— START Supplied material —

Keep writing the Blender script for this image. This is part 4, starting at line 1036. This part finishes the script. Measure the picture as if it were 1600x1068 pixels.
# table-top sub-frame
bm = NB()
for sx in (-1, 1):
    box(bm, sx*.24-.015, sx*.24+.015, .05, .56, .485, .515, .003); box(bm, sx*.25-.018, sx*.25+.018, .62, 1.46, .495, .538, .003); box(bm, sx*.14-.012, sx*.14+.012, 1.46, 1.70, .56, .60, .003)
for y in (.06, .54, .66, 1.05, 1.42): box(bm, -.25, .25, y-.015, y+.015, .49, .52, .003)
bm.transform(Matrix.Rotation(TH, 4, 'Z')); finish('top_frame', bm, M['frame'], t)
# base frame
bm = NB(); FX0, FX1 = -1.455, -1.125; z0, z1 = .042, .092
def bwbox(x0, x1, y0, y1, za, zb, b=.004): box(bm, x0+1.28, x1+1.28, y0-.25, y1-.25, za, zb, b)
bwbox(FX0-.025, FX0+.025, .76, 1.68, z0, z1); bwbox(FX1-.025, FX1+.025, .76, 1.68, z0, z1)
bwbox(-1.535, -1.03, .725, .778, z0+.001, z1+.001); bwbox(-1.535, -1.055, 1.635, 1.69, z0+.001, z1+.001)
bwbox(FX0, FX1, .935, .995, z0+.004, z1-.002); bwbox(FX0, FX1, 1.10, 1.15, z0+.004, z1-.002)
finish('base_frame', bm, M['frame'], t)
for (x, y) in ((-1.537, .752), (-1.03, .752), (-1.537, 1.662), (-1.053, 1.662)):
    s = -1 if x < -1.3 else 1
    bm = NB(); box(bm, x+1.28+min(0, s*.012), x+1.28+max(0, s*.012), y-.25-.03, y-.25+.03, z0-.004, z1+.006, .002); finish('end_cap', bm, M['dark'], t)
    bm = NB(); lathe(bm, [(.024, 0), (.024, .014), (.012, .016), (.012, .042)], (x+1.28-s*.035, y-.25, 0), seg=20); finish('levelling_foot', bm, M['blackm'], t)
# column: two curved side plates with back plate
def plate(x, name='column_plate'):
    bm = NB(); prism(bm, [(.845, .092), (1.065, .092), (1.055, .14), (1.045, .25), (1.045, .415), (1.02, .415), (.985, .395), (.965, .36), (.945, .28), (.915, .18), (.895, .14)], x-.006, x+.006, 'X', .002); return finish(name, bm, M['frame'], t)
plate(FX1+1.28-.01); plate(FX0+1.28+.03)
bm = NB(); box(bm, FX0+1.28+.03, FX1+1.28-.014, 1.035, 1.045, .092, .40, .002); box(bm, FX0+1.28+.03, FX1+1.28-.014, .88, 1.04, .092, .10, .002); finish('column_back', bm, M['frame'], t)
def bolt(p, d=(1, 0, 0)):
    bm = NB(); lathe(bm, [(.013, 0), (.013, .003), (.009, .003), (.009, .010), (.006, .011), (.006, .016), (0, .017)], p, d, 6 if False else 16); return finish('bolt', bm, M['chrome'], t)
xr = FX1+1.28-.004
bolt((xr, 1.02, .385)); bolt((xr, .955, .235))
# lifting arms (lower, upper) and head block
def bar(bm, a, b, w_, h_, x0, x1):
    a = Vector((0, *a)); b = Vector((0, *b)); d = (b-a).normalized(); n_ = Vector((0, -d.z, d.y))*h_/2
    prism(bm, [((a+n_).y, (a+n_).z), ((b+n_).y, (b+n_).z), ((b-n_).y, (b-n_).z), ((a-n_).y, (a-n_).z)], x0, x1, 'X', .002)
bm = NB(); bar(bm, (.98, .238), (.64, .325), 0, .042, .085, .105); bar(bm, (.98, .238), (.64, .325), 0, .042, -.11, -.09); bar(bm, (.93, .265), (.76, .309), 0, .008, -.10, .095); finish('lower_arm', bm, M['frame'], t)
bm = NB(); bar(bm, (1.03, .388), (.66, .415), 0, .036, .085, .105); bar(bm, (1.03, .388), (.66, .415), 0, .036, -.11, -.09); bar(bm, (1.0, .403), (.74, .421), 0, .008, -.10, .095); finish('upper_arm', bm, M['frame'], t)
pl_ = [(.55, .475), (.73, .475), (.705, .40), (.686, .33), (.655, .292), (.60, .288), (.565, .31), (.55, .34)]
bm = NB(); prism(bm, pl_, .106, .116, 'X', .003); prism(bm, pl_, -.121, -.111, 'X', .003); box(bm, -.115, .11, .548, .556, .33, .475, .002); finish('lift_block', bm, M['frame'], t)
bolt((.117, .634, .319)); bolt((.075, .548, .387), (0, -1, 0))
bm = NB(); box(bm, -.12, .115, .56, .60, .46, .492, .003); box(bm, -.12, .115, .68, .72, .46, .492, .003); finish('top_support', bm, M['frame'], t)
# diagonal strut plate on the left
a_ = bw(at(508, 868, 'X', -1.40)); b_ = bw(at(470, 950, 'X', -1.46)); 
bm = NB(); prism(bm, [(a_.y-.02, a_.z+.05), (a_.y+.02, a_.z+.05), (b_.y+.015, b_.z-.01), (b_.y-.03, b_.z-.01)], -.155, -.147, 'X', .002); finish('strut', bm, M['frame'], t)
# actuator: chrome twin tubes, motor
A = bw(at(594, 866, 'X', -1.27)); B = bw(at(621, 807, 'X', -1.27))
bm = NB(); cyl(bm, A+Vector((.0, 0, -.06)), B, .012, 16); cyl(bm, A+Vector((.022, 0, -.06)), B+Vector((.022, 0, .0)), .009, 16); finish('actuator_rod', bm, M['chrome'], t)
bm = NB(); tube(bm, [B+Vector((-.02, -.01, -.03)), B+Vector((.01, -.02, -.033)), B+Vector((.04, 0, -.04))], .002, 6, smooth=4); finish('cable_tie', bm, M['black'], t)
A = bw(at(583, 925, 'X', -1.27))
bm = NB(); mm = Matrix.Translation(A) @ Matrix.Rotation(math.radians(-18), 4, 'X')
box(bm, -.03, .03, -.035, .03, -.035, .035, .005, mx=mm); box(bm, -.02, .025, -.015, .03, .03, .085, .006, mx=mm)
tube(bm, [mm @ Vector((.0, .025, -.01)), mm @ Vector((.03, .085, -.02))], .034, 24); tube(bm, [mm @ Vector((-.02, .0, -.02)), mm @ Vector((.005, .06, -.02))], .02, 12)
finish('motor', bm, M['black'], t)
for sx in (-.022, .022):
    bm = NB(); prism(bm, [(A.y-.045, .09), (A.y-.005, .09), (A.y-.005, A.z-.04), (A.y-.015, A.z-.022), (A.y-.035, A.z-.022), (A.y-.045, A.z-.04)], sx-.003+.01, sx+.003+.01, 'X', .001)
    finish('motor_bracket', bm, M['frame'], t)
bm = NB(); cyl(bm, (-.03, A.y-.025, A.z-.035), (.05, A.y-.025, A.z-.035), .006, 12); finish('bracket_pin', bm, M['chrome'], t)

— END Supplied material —

# Exercise directions
Each line above is to be repeated exactly.

# Solution for this problem
Keep writing the Blender script for this image. This is part 4, starting at line 1036. This part finishes the script. Measure the picture as if it were 1600x1068 pixels.
# table-top sub-frame
bm = NB()
for sx in (-1, 1):
    box(bm, sx*.24-.015, sx*.24+.015, .05, .56, .485, .515, .003); box(bm, sx*.25-.018, sx*.25+.018, .62, 1.46, .495, .538, .003); box(bm, sx*.14-.012, sx*.14+.012, 1.46, 1.70, .56, .60, .003)
for y in (.06, .54, .66, 1.05, 1.42): box(bm, -.25, .25, y-.015, y+.015, .49, .52, .003)
bm.transform(Matrix.Rotation(TH, 4, 'Z')); finish('top_frame', bm, M['frame'], t)
# base frame
bm = NB(); FX0, FX1 = -1.455, -1.125; z0, z1 = .042, .092
def bwbox(x0, x1, y0, y1, za, zb, b=.004): box(bm, x0+1.28, x1+1.28, y0-.25, y1-.25, za, zb, b)
bwbox(FX0-.025, FX0+.025, .76, 1.68, z0, z1); bwbox(FX1-.025, FX1+.025, .76, 1.68, z0, z1)
bwbox(-1.535, -1.03, .725, .778, z0+.001, z1+.001); bwbox(-1.535, -1.055, 1.635, 1.69, z0+.001, z1+.001)
bwbox(FX0, FX1, .935, .995, z0+.004, z1-.002); bwbox(FX0, FX1, 1.10, 1.15, z0+.004, z1-.002)
finish('base_frame', bm, M['frame'], t)
for (x, y) in ((-1.537, .752), (-1.03, .752), (-1.537, 1.662), (-1.053, 1.662)):
    s = -1 if x < -1.3 else 1
    bm = NB(); box(bm, x+1.28+min(0, s*.012), x+1.28+max(0, s*.012), y-.25-.03, y-.25+.03, z0-.004, z1+.006, .002); finish('end_cap', bm, M['dark'], t)
    bm = NB(); lathe(bm, [(.024, 0), (.024, .014), (.012, .016), (.012, .042)], (x+1.28-s*.035, y-.25, 0), seg=20); finish('levelling_foot', bm, M['blackm'], t)
# column: two curved side plates with back plate
def plate(x, name='column_plate'):
    bm = NB(); prism(bm, [(.845, .092), (1.065, .092), (1.055, .14), (1.045, .25), (1.045, .415), (1.02, .415), (.985, .395), (.965, .36), (.945, .28), (.915, .18), (.895, .14)], x-.006, x+.006, 'X', .002); return finish(name, bm, M['frame'], t)
plate(FX1+1.28-.01); plate(FX0+1.28+.03)
bm = NB(); box(bm, FX0+1.28+.03, FX1+1.28-.014, 1.035, 1.045, .092, .40, .002); box(bm, FX0+1.28+.03, FX1+1.28-.014, .88, 1.04, .092, .10, .002); finish('column_back', bm, M['frame'], t)
def bolt(p, d=(1, 0, 0)):
    bm = NB(); lathe(bm, [(.013, 0), (.013, .003), (.009, .003), (.009, .010), (.006, .011), (.006, .016), (0, .017)], p, d, 6 if False else 16); return finish('bolt', bm, M['chrome'], t)
xr = FX1+1.28-.004
bolt((xr, 1.02, .385)); bolt((xr, .955, .235))
# lifting arms (lower, upper) and head block
def bar(bm, a, b, w_, h_, x0, x1):
    a = Vector((0, *a)); b = Vector((0, *b)); d = (b-a).normalized(); n_ = Vector((0, -d.z, d.y))*h_/2
    prism(bm, [((a+n_).y, (a+n_).z), ((b+n_).y, (b+n_).z), ((b-n_).y, (b-n_).z), ((a-n_).y, (a-n_).z)], x0, x1, 'X', .002)
bm = NB(); bar(bm, (.98, .238), (.64, .325), 0, .042, .085, .105); bar(bm, (.98, .238), (.64, .325), 0, .042, -.11, -.09); bar(bm, (.93, .265), (.76, .309), 0, .008, -.10, .095); finish('lower_arm', bm, M['frame'], t)
bm = NB(); bar(bm, (1.03, .388), (.66, .415), 0, .036, .085, .105); bar(bm, (1.03, .388), (.66, .415), 0, .036, -.11, -.09); bar(bm, (1.0, .403), (.74, .421), 0, .008, -.10, .095); finish('upper_arm', bm, M['frame'], t)
pl_ = [(.55, .475), (.73, .475), (.705, .40), (.686, .33), (.655, .292), (.60, .288), (.565, .31), (.55, .34)]
bm = NB(); prism(bm, pl_, .106, .116, 'X', .003); prism(bm, pl_, -.121, -.111, 'X', .003); box(bm, -.115, .11, .548, .556, .33, .475, .002); finish('lift_block', bm, M['frame'], t)
bolt((.117, .634, .319)); bolt((.075, .548, .387), (0, -1, 0))
bm = NB(); box(bm, -.12, .115, .56, .60, .46, .492, .003); box(bm, -.12, .115, .68, .72, .46, .492, .003); finish('top_support', bm, M['frame'], t)
# diagonal strut plate on the left
a_ = bw(at(508, 868, 'X', -1.40)); b_ = bw(at(470, 950, 'X', -1.46)); 
bm = NB(); prism(bm, [(a_.y-.02, a_.z+.05), (a_.y+.02, a_.z+.05), (b_.y+.015, b_.z-.01), (b_.y-.03, b_.z-.01)], -.155, -.147, 'X', .002); finish('strut', bm, M['frame'], t)
# actuator: chrome twin tubes, motor
A = bw(at(594, 866, 'X', -1.27)); B = bw(at(621, 807, 'X', -1.27))
bm = NB(); cyl(bm, A+Vector((.0, 0, -.06)), B, .012, 16); cyl(bm, A+Vector((.022, 0, -.06)), B+Vector((.022, 0, .0)), .009, 16); finish('actuator_rod', bm, M['chrome'], t)
bm = NB(); tube(bm, [B+Vector((-.02, -.01, -.03)), B+Vector((.01, -.02, -.033)), B+Vector((.04, 0, -.04))], .002, 6, smooth=4); finish('cable_tie', bm, M['black'], t)
A = bw(at(583, 925, 'X', -1.27))
bm = NB(); mm = Matrix.Translation(A) @ Matrix.Rotation(math.radians(-18), 4, 'X')
box(bm, -.03, .03, -.035, .03, -.035, .035, .005, mx=mm); box(bm, -.02, .025, -.015, .03, .03, .085, .006, mx=mm)
tube(bm, [mm @ Vector((.0, .025, -.01)), mm @ Vector((.03, .085, -.02))], .034, 24); tube(bm, [mm @ Vector((-.02, .0, -.02)), mm @ Vector((.005, .06, -.02))], .02, 12)
finish('motor', bm, M['black'], t)
for sx in (-.022, .022):
    bm = NB(); prism(bm, [(A.y-.045, .09), (A.y-.005, .09), (A.y-.005, A.z-.04), (A.y-.015, A.z-.022), (A.y-.035, A.z-.022), (A.y-.045, A.z-.04)], sx-.003+.01, sx+.003+.01, 'X', .001)
    finish('motor_bracket', bm, M['frame'], t)
bm = NB(); cyl(bm, (-.03, A.y-.025, A.z-.035), (.05, A.y-.025, A.z-.035), .006, 12); finish('bracket_pin', bm, M['chrome'], t)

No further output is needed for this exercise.